I have to say that Elvis, Freddie Mercury, Patsy Cline, and Judy Garland are all rolling in their graves. When the following artists die, I assume they, too, will commence to rolling: Bob Seger, Melissa Etheridge, K.T. Tunstall, Aretha Franklin, Gladys Knight, Beyonce Knowles, Axl Rose, Jon Bon Jovi, Robert Plant, Stevie Wonder, and even Olivia Newton-John and John Travolta. Hell, Uncle Kracker is probably on that list. I was seriously thinking as one of the guys sang -- “well, he’s no Uncle Kracker.” Is there any worse insult than “You’re no Uncle Kracker?” Really.
I just hate it when they cover songs I love, and I actually heard the first two notes of “Whole Lotta Love” and turned to Mom screaming “Not Led Zeppelin!!” Incidentally, my horrified screaming could not be heard (twice) over the enthusiastic screaming of the crowd.

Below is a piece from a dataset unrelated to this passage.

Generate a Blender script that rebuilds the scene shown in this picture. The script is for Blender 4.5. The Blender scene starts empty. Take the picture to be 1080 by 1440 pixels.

Other surreal moments occurred when I heard songs like “Patience” and “Wanted: Dead or Alive.” Did anyone think, twenty years ago, that these songs would bring entire stadiums to their feet in twenty years’ time? Did anyone know that kids who had not been born when the songs came out, kids who, in all probability, have never even HEARD the original versions, would sing their lungs out when the microphone was pointed towards them during the chorus? So odd, really. Also, I could practically smell the pierogis in the Kit Carson middle school cafeteria, where we held our afternoon dances. I remember swaying in tiny circles, knees locked, with Tony Winter’s arms around me. “I been walkin’ the streets at night... just tryin’ to get it right...”
As the concert started rolling towards its conclusion, the winner, Taylor, came on stage and began doing his crazy dance. And I thought to myself, of all the thousands of people that auditioned for this show from all over the country, this bowlegged, funky dancing, bushy-eyebrowed Elvis-butchering motherfucker is the best they could do? He’s our American Idol? Really? This is it? Because I know that there are better singers, better performers, actual songwriters, and real artists playing in shitty bars in tiny towns all over the country every single weekend.
One of the saddest moments, I think, was watching one of these girls sing Aretha Franklin’s “Think.” Having seen Aretha perform this song in “The Blues Brothers,” I couldn’t help but see Aretha superimposed over whichever sad, pale imitation was performing there in front of me. It was like a palimpset of the real song, with the soulless, thin version there underneath. What a stark contrast. And I realized that the whole concert was like that -- a history of American (and, okay, British) music with all the passion, love, and soul surgically excised. It was almost like a horror movie, where you find yourself in a parallel universe with all the good parts of life removed. Have you read “A Wrinkle in Time”? There’s a part where Meg and her brothers are eating a fabulous spread of a meal. Her brother is brainwashed into thinking that it is all, indeed, gourmet food, whereas Meg tastes only sand. I was tasting sand, but everyone else around seeed to taste Turkish delight.
There is an upside, though. And that is this: AI is not actually representative of modern music or the pool of talent in this country at all. It couldn’t be, because they don’t foster art or creativity. They seem to think they are weeding out bad singers in favor of good singers, but what they will never have is great singers, because a great singer is something else entirely. Van Morrison? Not a good singer, but nevertheless a great singer. Hell, he’d never have made it to round one. He’s funny-looking and short and stalks across the stage in an odd manner, and his voice is gruff and strange. Janis Joplin? Breathy. Bob Seger? Awful. James Taylor? No stage presence. Joe Cocker? Don’t quit your day job. Chrissie Hynde? Not an accessible look. David Byrne? Pitchy. So you know what? Let’s let American Idol keep being what it is, and let music keep being what it is, and understand that they are two different universes. And next year if I get asked to go to Season 5’s concert? I’m afraid I’m busy that day.